En junio de 2014 apareció en mitad de un monte de la cercanías de Petín (Orense) el 13% de Martin Verfondern. Sus restos llevaban cuatro años a la intemperie, en una zona escasamente poblada y transitada, acaso, por lobos y alimañas. Su homicida fue Juan Carlos Rodríguez, discapacitado intelectual. El hermano mayor de este, Julio, fue quien se deshizo del cadáver. El motivo, una disputa de tierras sobre las que, según avaló la justicia, el holandés afincado en España tenía todo el derecho.



Este suceso sirve de inspiración a Rodrigo Sorogoyen e Isabel Peña para el drama As bestas. En la película, una pareja francesa se muda a un pueblo casi deshabitado de la montaña gallega con la idea de desarrollar el cultivo sostenible, la rehabilitación del entorno rural, y la comunión con la naturaleza. Se le oponen los lugareños, encabezados por los hermanos Anta que, primero, no quieren ver extranjeros mancillando sus tierras y, segundo, quieren llevarse caliente el dinero que les ofrece una eólica por el monte —siempre que se ceda por unanimidad de todos los propietarios—. El francés se opone en rotundo a que los molinos de viento terminen de vaciar de vida la región.
Se trata de una película descomunal. Dividida en dos partes, la primera refleja la perspectiva viril y masculina de los hombres mientras que la segunda aborda la visión de las mujeres; la primera es un western con instantes de terror y la segunda un drama intimista. Ambas partes componen un todo donde el director y la guionista imparten con una caligrafía modélica y contundente una cátedra sobre la naturaleza de la bestia humana.
La obra retrata la colisión de dos mundos irreconciliables. En casa del francés neorrural hay libros, en la de sus antagonistas no hay más que mierda que vaca. El primero busca una vida idealizada cargada de ingenuidad y cierto paternalismo; los segundos, la aspiración de mejora que promete el dinero rápido. Si no fuera por la crudeza y la brutalidad, ambas opciones se verían igualmente comprensibles.
Sustentan la obra, además de una fotografía naturalista que tiene en el paisaje —y en la variación de las estaciones— su mejor aliado, interpretaciones soberbias por parte de todo el elenco.
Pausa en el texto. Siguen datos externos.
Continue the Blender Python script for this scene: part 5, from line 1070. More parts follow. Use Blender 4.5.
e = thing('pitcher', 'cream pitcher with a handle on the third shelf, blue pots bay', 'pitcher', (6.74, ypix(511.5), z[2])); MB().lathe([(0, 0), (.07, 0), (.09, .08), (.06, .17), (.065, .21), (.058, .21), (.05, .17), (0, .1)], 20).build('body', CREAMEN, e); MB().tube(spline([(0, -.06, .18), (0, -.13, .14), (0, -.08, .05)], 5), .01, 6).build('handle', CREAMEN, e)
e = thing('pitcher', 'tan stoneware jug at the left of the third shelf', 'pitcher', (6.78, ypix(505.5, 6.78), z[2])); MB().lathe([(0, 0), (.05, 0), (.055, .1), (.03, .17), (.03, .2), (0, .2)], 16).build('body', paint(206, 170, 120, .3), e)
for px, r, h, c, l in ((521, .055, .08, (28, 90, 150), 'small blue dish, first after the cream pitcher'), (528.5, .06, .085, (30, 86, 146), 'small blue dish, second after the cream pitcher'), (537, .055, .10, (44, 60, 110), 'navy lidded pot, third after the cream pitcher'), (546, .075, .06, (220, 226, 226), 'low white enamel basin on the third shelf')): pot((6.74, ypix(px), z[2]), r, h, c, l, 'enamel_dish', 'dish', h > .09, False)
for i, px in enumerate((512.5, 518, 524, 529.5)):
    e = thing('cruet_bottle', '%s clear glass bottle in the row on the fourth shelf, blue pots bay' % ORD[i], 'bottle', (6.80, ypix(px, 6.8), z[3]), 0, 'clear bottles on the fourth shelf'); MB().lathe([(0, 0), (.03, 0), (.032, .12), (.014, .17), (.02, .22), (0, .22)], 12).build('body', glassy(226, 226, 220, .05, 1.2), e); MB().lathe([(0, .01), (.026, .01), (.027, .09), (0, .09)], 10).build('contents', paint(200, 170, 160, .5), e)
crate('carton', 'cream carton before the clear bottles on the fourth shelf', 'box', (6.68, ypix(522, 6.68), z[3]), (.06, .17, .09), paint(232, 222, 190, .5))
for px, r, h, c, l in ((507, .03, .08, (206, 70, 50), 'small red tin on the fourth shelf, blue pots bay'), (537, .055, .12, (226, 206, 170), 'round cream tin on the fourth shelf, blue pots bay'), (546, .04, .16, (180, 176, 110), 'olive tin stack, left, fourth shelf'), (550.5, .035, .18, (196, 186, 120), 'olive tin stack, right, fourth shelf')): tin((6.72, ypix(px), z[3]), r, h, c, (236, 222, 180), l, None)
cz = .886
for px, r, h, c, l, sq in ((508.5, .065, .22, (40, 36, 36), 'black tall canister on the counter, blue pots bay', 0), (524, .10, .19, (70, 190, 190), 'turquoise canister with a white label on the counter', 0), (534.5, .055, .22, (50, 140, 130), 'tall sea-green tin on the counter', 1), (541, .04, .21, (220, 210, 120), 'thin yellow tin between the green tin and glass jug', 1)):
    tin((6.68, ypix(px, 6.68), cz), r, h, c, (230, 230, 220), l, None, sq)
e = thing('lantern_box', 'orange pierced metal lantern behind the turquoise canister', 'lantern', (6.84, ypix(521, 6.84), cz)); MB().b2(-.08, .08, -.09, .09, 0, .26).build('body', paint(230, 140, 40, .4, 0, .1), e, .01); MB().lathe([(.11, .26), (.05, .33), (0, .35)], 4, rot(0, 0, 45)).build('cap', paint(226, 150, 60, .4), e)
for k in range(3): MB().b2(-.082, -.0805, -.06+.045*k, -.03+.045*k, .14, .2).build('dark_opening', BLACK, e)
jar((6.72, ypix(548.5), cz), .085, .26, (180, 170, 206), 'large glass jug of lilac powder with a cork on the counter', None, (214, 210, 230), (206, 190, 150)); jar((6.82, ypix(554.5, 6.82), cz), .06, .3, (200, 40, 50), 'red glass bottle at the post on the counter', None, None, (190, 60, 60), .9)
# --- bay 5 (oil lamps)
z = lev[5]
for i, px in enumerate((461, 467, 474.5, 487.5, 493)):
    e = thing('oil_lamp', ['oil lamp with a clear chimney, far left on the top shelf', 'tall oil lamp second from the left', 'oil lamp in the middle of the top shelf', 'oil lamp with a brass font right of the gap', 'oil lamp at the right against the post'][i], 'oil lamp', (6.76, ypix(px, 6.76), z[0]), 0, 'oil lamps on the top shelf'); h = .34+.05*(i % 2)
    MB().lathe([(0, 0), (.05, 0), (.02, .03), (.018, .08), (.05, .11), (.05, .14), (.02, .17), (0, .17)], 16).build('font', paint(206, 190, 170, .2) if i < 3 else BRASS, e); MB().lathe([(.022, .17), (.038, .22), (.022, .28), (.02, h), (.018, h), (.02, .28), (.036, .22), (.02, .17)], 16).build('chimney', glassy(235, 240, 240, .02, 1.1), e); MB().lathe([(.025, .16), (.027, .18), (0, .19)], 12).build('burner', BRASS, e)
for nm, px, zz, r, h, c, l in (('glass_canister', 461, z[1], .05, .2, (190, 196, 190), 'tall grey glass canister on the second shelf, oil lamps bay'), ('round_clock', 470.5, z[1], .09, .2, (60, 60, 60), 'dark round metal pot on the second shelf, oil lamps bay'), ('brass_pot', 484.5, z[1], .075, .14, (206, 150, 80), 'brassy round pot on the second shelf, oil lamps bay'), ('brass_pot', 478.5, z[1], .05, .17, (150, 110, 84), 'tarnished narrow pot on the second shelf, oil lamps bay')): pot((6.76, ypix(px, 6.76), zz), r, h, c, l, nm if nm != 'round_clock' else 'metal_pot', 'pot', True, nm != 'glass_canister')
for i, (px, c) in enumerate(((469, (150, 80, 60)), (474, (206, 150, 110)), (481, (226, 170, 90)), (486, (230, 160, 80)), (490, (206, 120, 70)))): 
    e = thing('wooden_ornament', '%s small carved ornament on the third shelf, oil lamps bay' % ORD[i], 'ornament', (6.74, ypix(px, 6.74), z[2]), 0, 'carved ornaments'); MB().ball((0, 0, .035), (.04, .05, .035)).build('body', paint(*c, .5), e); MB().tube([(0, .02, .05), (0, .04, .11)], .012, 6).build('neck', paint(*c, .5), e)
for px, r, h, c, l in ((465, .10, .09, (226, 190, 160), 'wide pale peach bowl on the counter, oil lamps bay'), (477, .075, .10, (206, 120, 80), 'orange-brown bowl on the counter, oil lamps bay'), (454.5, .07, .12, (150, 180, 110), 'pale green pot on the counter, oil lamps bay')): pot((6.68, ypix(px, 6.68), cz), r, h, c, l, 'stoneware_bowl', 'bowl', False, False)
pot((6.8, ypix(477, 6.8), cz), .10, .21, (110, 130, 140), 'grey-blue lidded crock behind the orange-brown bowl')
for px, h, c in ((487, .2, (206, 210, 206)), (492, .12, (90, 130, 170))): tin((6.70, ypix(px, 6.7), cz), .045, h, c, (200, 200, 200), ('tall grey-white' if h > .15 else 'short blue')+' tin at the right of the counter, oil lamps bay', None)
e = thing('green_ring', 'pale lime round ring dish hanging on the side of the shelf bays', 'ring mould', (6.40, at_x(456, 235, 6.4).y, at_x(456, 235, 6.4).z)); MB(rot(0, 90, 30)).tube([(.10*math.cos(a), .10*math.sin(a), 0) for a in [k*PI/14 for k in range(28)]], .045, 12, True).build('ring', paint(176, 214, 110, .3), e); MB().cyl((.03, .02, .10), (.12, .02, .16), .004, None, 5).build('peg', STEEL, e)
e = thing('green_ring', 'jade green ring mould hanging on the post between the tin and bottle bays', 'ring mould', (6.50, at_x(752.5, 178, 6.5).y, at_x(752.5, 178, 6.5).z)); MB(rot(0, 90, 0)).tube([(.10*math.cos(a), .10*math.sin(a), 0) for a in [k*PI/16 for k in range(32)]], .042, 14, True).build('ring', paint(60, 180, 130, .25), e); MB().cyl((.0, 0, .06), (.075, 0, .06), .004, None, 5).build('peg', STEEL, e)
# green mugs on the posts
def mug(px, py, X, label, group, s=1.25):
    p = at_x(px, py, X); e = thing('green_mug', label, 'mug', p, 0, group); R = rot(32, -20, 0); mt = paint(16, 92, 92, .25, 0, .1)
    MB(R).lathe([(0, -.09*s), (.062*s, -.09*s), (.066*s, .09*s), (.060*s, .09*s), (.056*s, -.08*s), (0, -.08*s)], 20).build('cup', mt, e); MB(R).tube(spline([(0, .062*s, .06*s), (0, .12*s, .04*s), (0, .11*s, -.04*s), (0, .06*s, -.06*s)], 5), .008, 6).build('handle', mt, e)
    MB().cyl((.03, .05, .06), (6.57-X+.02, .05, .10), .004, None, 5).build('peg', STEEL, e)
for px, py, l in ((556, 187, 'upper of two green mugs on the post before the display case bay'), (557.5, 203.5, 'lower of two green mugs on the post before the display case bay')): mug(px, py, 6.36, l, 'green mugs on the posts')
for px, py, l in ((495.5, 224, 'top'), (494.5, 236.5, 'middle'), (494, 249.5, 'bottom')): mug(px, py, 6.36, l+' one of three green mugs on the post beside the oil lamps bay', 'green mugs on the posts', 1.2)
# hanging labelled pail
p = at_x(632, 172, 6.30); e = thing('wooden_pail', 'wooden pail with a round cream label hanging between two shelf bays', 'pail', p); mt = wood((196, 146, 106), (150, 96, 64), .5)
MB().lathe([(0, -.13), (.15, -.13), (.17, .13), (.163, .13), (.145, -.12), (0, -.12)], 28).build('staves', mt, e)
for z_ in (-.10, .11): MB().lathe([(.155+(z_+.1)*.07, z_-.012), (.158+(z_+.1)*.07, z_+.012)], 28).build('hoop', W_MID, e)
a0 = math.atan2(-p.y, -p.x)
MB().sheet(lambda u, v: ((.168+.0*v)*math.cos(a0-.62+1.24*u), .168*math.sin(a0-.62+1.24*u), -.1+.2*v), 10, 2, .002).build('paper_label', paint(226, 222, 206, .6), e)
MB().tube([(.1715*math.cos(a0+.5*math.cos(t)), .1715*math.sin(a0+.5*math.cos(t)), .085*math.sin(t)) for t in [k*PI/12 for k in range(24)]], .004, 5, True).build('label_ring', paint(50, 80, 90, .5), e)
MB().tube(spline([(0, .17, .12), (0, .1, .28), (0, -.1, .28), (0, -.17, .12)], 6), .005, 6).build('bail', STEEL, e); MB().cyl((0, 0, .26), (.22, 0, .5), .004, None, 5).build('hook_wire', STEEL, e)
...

Sorprenden los dos planos secuencia que ofrece el director, especialmente el primero de ellos, donde sencillamente dispone la cámara en un encuadre fijo de diez minutos que llenan hasta rebosar las interpretaciones de Denis Ménochet y un Luis Zahera inconmensurable.
La coproducción ya ha tenido más de 350.000 espectadores en las salas de cine francesas. No podemos ser menos.